After Darden, he joined the private equity team at The International Development Finance Corporation (formerly the Overseas Private Investment Corporation), which mobilizes private capital to solve development challenges in emerging markets.
After nearly six years at the DFC, during which he managed $900 million in capital reserved for private equity funds across four continents and over 30 countries, Ejiasa spent two years as director of investments at Africa Integras, an education real estate investment holding company.
At both firms, Ejiasa furthered his understanding for how the private sector was investing in general and within emerging markets, and he was not always happy with what he saw.
“Around 2012, I started to become frustrated in how we, in the royal sense of the word, were investing,” Ejiasa said. “We made considerable investments in macro industries like financial institutions, commercial real estate, technology and infrastructure, but insufficient investment in human capital.”

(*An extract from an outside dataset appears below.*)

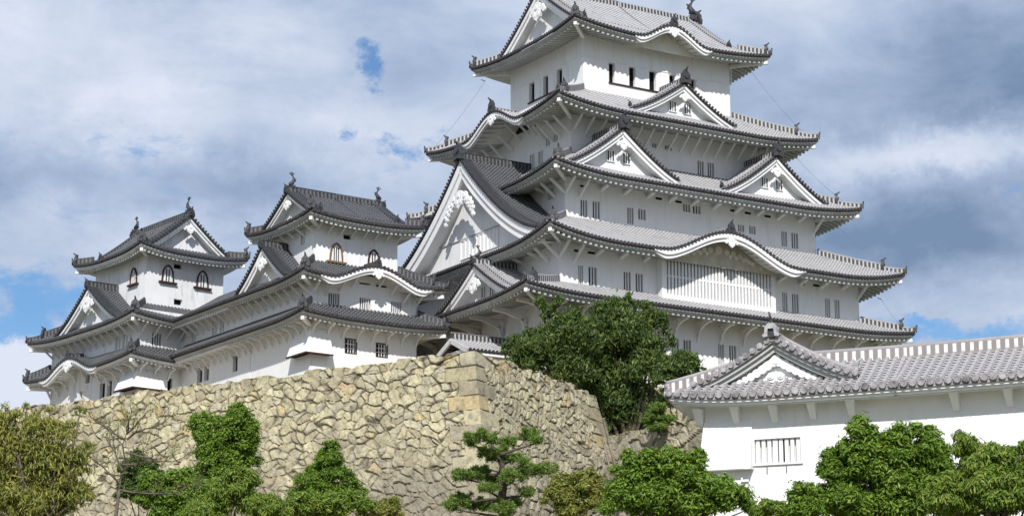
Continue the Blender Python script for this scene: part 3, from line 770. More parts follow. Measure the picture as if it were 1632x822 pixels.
# gables
gw=lambda z:[(-.55,z,z+.72,.55,2),(.75,z,z+.72,.55,2)]
gable(K,KEEP,'S',-.1,-7.55,47.25,4.55,2.55,3.2,1.28,.42,.85,win=gw(47.75),pend=.42,rfw=.3,wl=.55)
gable(K,KEEP,'S',-6.55,-9.15,41.95,4.75,3.1,3.6,1.28,.46,.85,win=gw(42.75),pend=.52,wl=.6)
gable(K,KEEP,'S',6.8,-9.15,41.95,4.75,3.1,3.6,1.28,.46,.85,win=gw(42.75),pend=.52,wl=.6)
G,pf,fr=gable(K,MID,'W',-14.05,-.35,36.75,10.6,7.15,5.8,1.52,1.0,1.0,pend=.92,big=True,wl=.9,win=[(-3.4+q*.52,38.15,39.2,.34,0) for q in range(0)])
# slatted window and rail of the big west gable
m_=M()
f2=lambda a,b,z:fr(a,b+.9,z)
m_.hexa([f2(-6.2,-.08,38.42),f2(5.0,-.08,38.42),f2(5.0,.02,38.42),f2(-6.2,.02,38.42),f2(-6.2,-.08,38.47),f2(5.0,-.08,38.47),f2(5.0,.02,38.47),f2(-6.2,.02,38.47)])
ob('gable_rail',m_,[PLE],G,(0,0,0))
gwin(G,f2,.9,37.0,38.3,5.0,9,bars=1)
oni(G,ON,(0,0,0),(-1,0,0),.01) if False else None
gable(K,KEEP,'W',-15.6,-4.9,32.35,5.35,2.85,3.6,1.3,.5,.45,pend=.8,wl=.8,win=[(-.3,33.0,33.75,.45,1),(.8,33.0,33.75,.45,1)],finial=.5)

# ======================= west small keep
NK=thing('small_keep','smaller white keep with arched window and curved eave just left of the big gable','castle tower',(-22.6,2.38,24.9),R(3))
n_r2=(-5.6,5.6,-5.6,5.3); n_w=(-4.1,4.1,-4.15,4.1); n_r1=(-5.63,5.75,-5.65,5.3); n_w3=(-3.25,3.3,-2.85,3.3); n_r3=(-4.5,4.5,-4.45,4.5)
SY=n_w[2]
wall(NK,PL,n_w,24.9,30.7,{'S':wins(NK,'S',SY,D6,[(232,500,308,608),(457,533,533,635)],0,None,'grid')},name='wall')
wall(NK,PL,(n_w[0]+.02,n_w[1]-.02,n_w[2]+.02,n_w[3]-.02),30.7,34.2,{'S':wins(NK,'S',SY,A3,[(550,700,612,775),(728,727,790,800),(907,750,965,822)],4)+wins(NK,'S',SY,A3,[(725,640,790,660),(820,652,885,675)],0)})
wall(NK,PL,n_w3,34.2,38.3,{'W':wins(NK,'W',n_w3[0],A3,[(392,370,412,425)],1),'S':wins(NK,'S',n_w3[2],A3,[(635,368,680,402)],0)})
wv2=loc(NK,*A3(590,525),'y',n_w3[2]); bell_window(NK,'S',n_w3[2],wv2[0],wv2[2],.95,1.25,OCH,4)
wv3=loc(NK,*A3(803,550),'y',n_w3[2]); bell_window(NK,'S',n_w3[2],wv3[0],wv3[2],.85,1.1,RED,3)
t1=Skirt(NK,MID,n_r1,(n_w[0],n_w[1],n_w[2],5.3),30.78,31.85,.28,{'W1':'x','E1':'x'},n_w,sides='SWE',thick=.8,raf=.36)
t2=Skirt(NK,MID,n_r2,(n_w3[0],n_w3[1],n_w3[2],5.3),33.42,35.05,.33,{'S':[(.15,3.9,1.15)],'W1':'x','E1':'x'},n_w,sides='SWE',thick=.85,raf=.36)
kboard(t2,'S',.15,3.9,1.15,.42,pend=.42); kridge(t2,'S',.15,1.8,1.15,.45)
t3=irimoya(NK,MID,n_r3,37.8,.32,'x',1.0,38.3,40.35,n_w3,1.12,board=.3,orn=.4,pend=.5,raf=.36,fishes=.55)
brackets(NK,t1,'S',frange(-4.0,4.0,1.15),.95,.85,.10,.13,True); brackets(NK,t1,'W',frange(-4.0,4.0,.95),.95,.85,.10,.13,True)
brackets(NK,t2,'S',[q for q in frange(-4.0,4.0,1.0) if abs(q)>.8],.95,.75,.10,.13); brackets(NK,t2,'W',frange(-4.0,4.0,.95),.95,.8,.10,.13)
brackets(NK,t3,'S',frange(-3.1,3.2,.95),.75,.55,.09,.11); brackets(NK,t3,'W',frange(-2.8,3.0,1.2),.75,.55,.09,.11)
gable(NK,MID,'W',-5.0,.75,33.75,3.7,2.75,2.6,1.25,.42,.45,pend=.65,wl=.5)
def drop(T,rect,pts_s,pts_w,zt,zl,fl,mt):
    """flared corner box for dropping stones, with its dark underside"""
    x,y=rect[0],rect[2]; m_=M()
    top=[(x-.02,pts_w,zt),(x-.02,y-.02,zt),(pts_s,y-.02,zt)]; lo=[(x-fl,pts_w+.0,zl),(x-fl,y-fl,zl),(pts_s,y-fl,zl)]
    m_.strip(top,lo,0)
    m_.face([top[0],lo[0],(x+.01,pts_w,zl)],0); m_.face([top[2],lo[2],(pts_s,y+.01,zl)],0)
    m_.face([lo[0],lo[1],(x+.01,y+.01,zl),(x+.01,pts_w,zl)],1); m_.face([lo[1],lo[2],(pts_s,y+.01,zl),(x+.01,y+.01,zl)],1)
    o=ob('stone_drop',m_,[mt,DK],T)
    b=M(); e=.05; b.bar((x-fl,pts_w,zl-.04),(x-fl-0.0,y-fl-e,zl-.04),.10,.10); b.bar((x-fl+.05,y-fl,zl-.041),(pts_s,y-fl,zl-.041),.10,.098); ob('bottom_rail',b,[RED],o,(0,0,0))
print('nk drop',loc(NK,494,560,'x',n_w[0]-.6),loc(NK,530,560,'y',n_w[2]-.6),loc(NK,457,567,'x',n_w[0]-.6))
drop(NK,n_w,loc(NK,531,560,'y',n_w[2]-.6)[0],loc(NK,457,567,'x',n_w[0]-.6)[1],30.2,loc(NK,494,558,'x',n_w[0]-.6)[2],.62,PL)

# ======================= corridor between the two small keeps
CG=thing('corridor_building','long white two-storey gallery with lean-to roofs joining the two small keeps','gallery',(-22.6,2.38,24.95),R(3))
YS,YN=4.3,14.0
ps=[(25,425,50,520),(172,365,205,455),(228,345,258,440),(438,262,467,355),(602,200,637,295),(655,178,690,270),(768,130,803,225)]
W2w=[]
for q in wins(CG,'W',-4.1,C5,ps,1,(31.95,33.0),'blind'): W2w.append(q)
W1w=wins(CG,'W',-4.08,C5,[(68,710,102,805),(120,690,150,790),(328,612,360,715),(487,553,525,655),(545,535,577,637)],0,(28.82,29.93),'open')
wall(CG,PL,(-4.12,3.4,4.12,YN+2),24.95,30.7,{'W':[q for q in W1w if q[0]>4.3]})
wall(CG,PL,(-4.09,3.38,4.12,YN+2),30.7,34.2,{'W':[q for q in W2w if q[0]>4.3]})
def leanto(T,st,x0,x1,ya,yb,ze,zi,w0,raf,thick,bsp,drop_):
    sk=Skirt(T,st,(x0,x0+20,ya-6,yb+6),(x1,x0+10,ya-5.9,yb+5.9),ze,zi,0,None,(w0,x0+10,ya,yb),sides='',full='',hips=False) if False else None
class Lean(Skirt):
    """straight eave on the west side only, between two y values"""
    def __init__(s,T,st,x0,xi,ya,yb,ze,zi,w0,raf=.36,thick=.8):
        s.T,s.st=T,st; s.o=(x0,x0+30,ya,yb); s.i=(xi,x0+20,ya,yb); s.w=(w0,x0+20,ya,yb); s.ze,s.zi,s.lift,s.b,s.g=ze,zi,0.,{},.85; s.sides='W'
        m_=M(); s.side(m_,'W',True); s.roof=ob('roof',m_,[st.pan,st.rnd,st.end],T); s.fascia('W',thick); s.rafters('',raf)
        m2=M(); D=w0-x0; n=int((yb-ya)/raf)
        for k in range(n):
            a=ya+.2+k*raf; z=ze+s.zs-.075; P=sidefn('W',s.o); c=[]
            for (d,zz) in ((.27,z),(D,z+.22*(D-.24))): c+=[P(a-.08,d,zz-.07),P(a+.08,d,zz-.07),P(a+.08,d,zz+.08),P(a-.08,d,zz+.08)]
            m2.hexa(c)
        ob('rafters',m2,[PL],s.roof,(0,0,0))
    def edge(s,sd,d,dz,nu=None,f0=0,f1=1):
        a0,a1=s.o[2],s.o[3]; return [(s.o[0]+d,a0+(a1-a0)*k/20,s.ze+dz) for k in range(21)]
g1=Lean(CG,MID,-5.63,-4.08,5.3,YN,30.78,31.85,-4.1)
g2=Lean(CG,MID,-5.6,-1.6,5.3,YN,33.42,35.75,-4.1,thick=.85)
m_=M(); m_.face([(-1.6,5.3,35.75),(-1.6,YN,35.75),(3.9,YN,33.4),(3.9,5.3,33.4)],0,[(0,0),(9,0),(9,5),(0,5)]); ob('back_slope',m_,[TPO],CG)
ridge(CG,MID,[(-1.6,4.4,35.75),(-1.6,YN-.4,35.75)],.26,.3,'top_ridge')
brackets(CG,g1,'W',frange(4.7,YN-.8,.95),.95,.85,.10,.13,True); brackets(CG,g2,'W',frange(4.7,YN-.8,.95),.95,.8,.10,.13)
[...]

His career experience — not to mention the six years he served on the board of Washington Latin Public Charter School — gave him the skills, insights and network to architect a more productive model to tap the power of return-seeking private investors to invest in human capital. The result is a new investment management company Ejiasa is developing with a goal to create systemic advancements in Africa’s education system while delivering competitive risk-adjusted returns to investors.
Through the company, Ejiasa will seek to answer the question of how to use private investment as a constructive tool to improve access to and the quality and relevance of Africa’s educational system.
“One has to invest across the entire educational value chain to materialize the change we truly want and need,” Ejiasa said. “Investment in quality teachers, quality school operators, quality facilities, quality curriculum, and more.”